Taralga Landscape Guardians case (2007)

The judgment in this case is available at:http://www.austlii.edu.au/au/cases/nsw/NSWLEC/2007/59.html.The following case summary is drawn from my forthcoming article on climate change law to be published in MULR.

At issue in the Taralga case was a proposed wind farm comprising 62 turbines. The proposal was opposed by local residents and landowners who objected to its potential amenity and environmental impacts, such as blighting of the landscape, aesthetic impacts, noise emissions, and flora and fauna impacts. The objectors brought a merits appeal against approval of the wind farm before the New South Wales Land and Environment Court, which reconsidered the original decision, including the relevance of principles of ecologically sustainable development (ESD) to the decision-making process.

Chief Justice Preston conceived of the dispute as requiring a weighing of the geographically narrower concerns raised by the objectors, versus the global effects of climate change, which the establishment of renewable energy facilities would help to ameliorate. In this respect, his Honour came down on the side of the “broader public good” represented by attempts to address the global problem, citing the principle of inter-generational equity as a key consideration. In particular, the attainment of inter-generational equity in the production of energy was said to involve a requirement:

“as far as is practicable, to increasingly substitute energy sources that result in less greenhouse gas emissions for energy sources that result in more greenhouse gas emissions, thereby reducing the cumulative and long-term effects caused by anthropogenic climate change. In this way, the present generation reduces the adverse consequences for future generations.”

The result was that the full project as originally planned was permitted to proceed.

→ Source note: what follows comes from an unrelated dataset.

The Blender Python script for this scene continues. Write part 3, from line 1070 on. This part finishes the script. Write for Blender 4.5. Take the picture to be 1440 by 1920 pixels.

Nonetheless, the court noted that opposition to the proposal by those representing local interests had resulted in a better development with greater environmental protection. This included a condition providing a public ‘right to know’ as the development unfolded, together with a range of measures founded on the precautionary principle. The latter extended to adaptive strategies designed to respond to any occurrences of threats to flora or grasslands if subsequently discovered during construction of the wind farm.